Käringen, Koster archipelago, Sweden 58:51 .292N 011:02.735E

Frans & Sarah Toonen
Tue 11 Jul 2017 17:00

Tuesday 11 July 2017. 2nm. One engine hour. No wind.

We set off from the anchorage intending to head south but instead decided to wind our way into the narrow channels amongst the tiny rocky islands south of South Koster. There are thousands of tiny rocks and we saw on the chart that there was a ‘deep’ bit (4-6m) right next to one. The ‘slot’ was about 10 meters wide and Frans drove very slowly forward to check the depth and then reversed out and turned Pelagia around so that we could go back in backwards and be head to wind for the anticipated southerly. We have to check depth by going forwards as the depth sounder is near the bow and if we strike the ground we then do so with the keel. If we went backwards we would strike with the rudder and this would cause damage to our steering mechanisms. The rock had metal rods/eyes fixed into it and we think perhaps the national park did this to assist visitors and prevent anchorage attempts as those could damage the sea bed. Our first mooring to rock was thus achieved and we were very sheltered because the hull was lower than the rock. 
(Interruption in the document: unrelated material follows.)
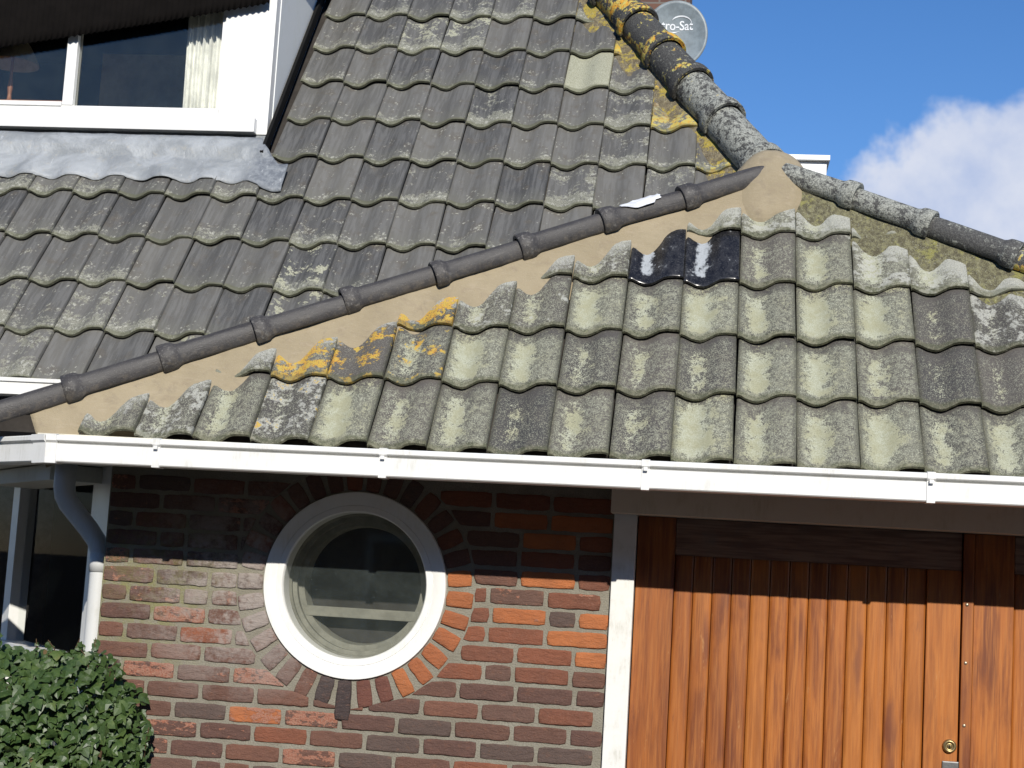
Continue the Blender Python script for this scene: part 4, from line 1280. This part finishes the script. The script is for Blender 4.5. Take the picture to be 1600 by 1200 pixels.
def hedge_top(x): return H - .385 - .03 * nz(x * 6, 2) - max(0, (x + 2.20)) * 1.1 - max(0, x + 2.06) * 5
def hedge_front(x, z): return 5.42 + .07 * nz(x * 4, z * 4, 7) + max(0, x + 2.25) * .9 + .12 * max(0, (z - (hedge_top(x) - .12)) / .12)


big = bmesh.new(); cnt = 0; cand = []
for k in range(7600):
    x = rnd.uniform(-3.3, -1.985); zt = hedge_top(x)
    deep = rnd.random() ** 1.6
    z = rnd.uniform(H - .95, zt + .015) if k < 6400 else rnd.uniform(.05, H - .9)
    y = hedge_front(x, z) + deep * .30
    if y > 5.86: continue
    nrm = Vector((rnd.gauss(.05, .45), -1 + rnd.gauss(0, .35), .55 + rnd.gauss(0, .45))).normalized()
    up = Vector((rnd.gauss(0, .7), 0, -1 + rnd.gauss(0, .5)))
    s = rnd.choice([.020, .025, .03, .035, .04, .046, .054]) * rnd.uniform(.85, 1.15)
    t = (up - nrm * up.dot(nrm)).normalized(); b = t.cross(nrm)
    m4 = Matrix(((b.x, t.x, nrm.x, x), (b.y, t.y, nrm.y, y), (b.z, t.z, nrm.z, z), (0, 0, 0, 1)))
    if deep < .12 and k < 6400 and cnt < 290 and x > -2.75 and z > H - .85 and s > .034:
        o = link('leaf', rnd.choice(leaf_me), M['leaf'], ivy); cnt += 1
        o.matrix_local = Matrix.Translation(-Vector((-2.6, 5.5, 0))) @ m4 @ Matrix.Scale(s, 4)
    else: leaf_bm(big, m4, s)
# stray shoots over the top
for k in range(16):
    x = rnd.uniform(-2.75, -2.02); zt = hedge_top(x); y = hedge_front(x, zt) + rnd.uniform(.0, .15); lean = rnd.uniform(-.05, .08); hh_ = rnd.uniform(.03, .09)
    pts = [(x + 2.6, y - 5.5, zt - .08), (x + 2.6 + lean * .5, y - 5.5 - .01, zt + hh_ * .5), (x + 2.6 + lean, y - 5.5 - .03, zt + hh_)]
    link('stem', from_bm('stem', tube(pts, [.003, .0025, .0015], 6), True), M['twig'], ivy)
    for q in range(5):
        t_ = .3 + .7 * q / 4; c_ = Vector((x + lean * t_, y - .02 * t_, zt - .02 + hh_ * t_))
        nrm = Vector((rnd.gauss(0, .6), -1, rnd.gauss(.4, .5))).normalized(); up = Vector((rnd.gauss(0, 1), 0, rnd.gauss(0, 1))); tt = (up - nrm * up.dot(nrm)).normalized(); bb = tt.cross(nrm)
        leaf_bm(big, Matrix(((bb.x, tt.x, nrm.x, c_.x), (bb.y, tt.y, nrm.y, c_.y), (bb.z, tt.z, nrm.z, c_.z), (0, 0, 0, 1))), rnd.uniform(.016, .032))
# sprig climbing the board beside the pipe
for k in range(15):
    z = H - .40 + k * .018; q = Vector((bx, by, 0)) + sd * (.13 + .03 * math.sin(k * 1.3)) + sn * .03
    nrm = (sn + Vector((rnd.gauss(0, .3), rnd.gauss(0, .3), .2))).normalized(); t = Vector((rnd.gauss(0, .3), 0, 1)); t = (t - nrm * t.dot(nrm)).normalized(); b = t.cross(nrm)
    leaf_bm(big, Matrix(((b.x, t.x, nrm.x, q.x), (b.y, t.y, nrm.y, q.y), (b.z, t.z, nrm.z, z), (0, 0, 0, 1))), rnd.uniform(.022, .04))
me = from_bm('foliage', big); fo = link('foliage', me, M['leaf'], ivy); fo.location = (2.6, -5.5, 0); fo['kind'] = 'stuff'
for k in range(9):
    x = -3.1 + k * .125; pts = [(x - -2.6 + rnd.uniform(-.05, .05), .12 + rnd.uniform(-.05, .05), z) for z in (0, .3, .7, 1.0, hedge_top(x) - .1)]
    link('stem', from_bm('stem', tube(pts, [.02, .018, .014, .01, .006], 8), True), M['twig'], ivy)

# ------------------------------------------------------------------ unseen house added behind the camera to cut fill light on the wall
nb_ = top('light_blocking_house', 'unseen dark brick house added across the street to block low sky light', 'house', (0, -13, 0))
link('wall', from_bm('wall', box_bm(-20, 20, -5, 4, 0, 6.4)), M['chim'], nb_)
bm = bmesh.new(); pr_ = [(-5.4, 6.3), (-.5, 9.4), (4.4, 6.3), (4.4, 6.1), (-.5, 9.2), (-5.4, 6.1)]
link('roof', from_bm('roof', extrude_x(pr_, -20.3, 20.3)), M['darkroof'], nb_)
for k in range(9):
    x = -15 + k * 3.7
    for z in (.8, 3.3):
        w_ = link('window', from_bm('window', box_bm(x - .6, x + .6, 3.98, 4.03, z, z + 1.4)), M['white'], nb_)
        link('pane', from_bm('pane', box_bm(x - .52, x + .52, 4.031, 4.036, z + .08, z + 1.32)), M['black'], w_)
Frans had hoped to do some underwater hull cleaning in the calm shallow waters whilst the sun was out but there were far too many jellyfish. In our slot we had over 30 just in one boat length. They are ‘Lion’s mane jellyfish’ (that’s Cyanea capillata to you Richard if you are reading this) and they thrive in cold oceans. Sweden is having an unusually cold summer and the water temperature is 3-5 degrees below summer average drawing the jellyfish further south than usual. 

We were only a mile from the little harbour of Kyrkosund on South Koster and as the weather was lovely and sunny we needed BBQ provisions so we went by dingy to the harbour and then walked the 3km to the shop and back. We have an electric outboard and charging this takes time even if you have shore power. We took the charger cable with us, found a power socket on the outside of a shed, tied the battery to a bench with a bike lock and the battery charged whilst we were off at the shop. When we got back we had neighbours on our rock and the lady said she had been at the same rock as a child. This is consistent with the ease we had observed when families of Swedes and Norwegians approach the ‘rock to’ moorings as they all jump off and scamper around very easily. Most are armed with metal spikes and hammers to create their own strong points as there are seldom trees or small rocks to secure to. The minimal tide and modest fetch in most areas foster this mooring approach. When we anchor there are usually a majority of boats against the rocks by choice. It wouldn’t work in Cornwall or Anglesey which is why it is so alien to the Brits. 

We had such sunny weather we stayed for 4 days relaxing. Strong south westerlies were forecast for Sunday and so we had to move on and try to get in to a marina for a few days - no mean feat in high season!

The rock slot

The storm cloud that passed nearby - we were able to watch the lightning then hurry in out of the rain.

Tree pipits were nesting on the rock - or the very small trees!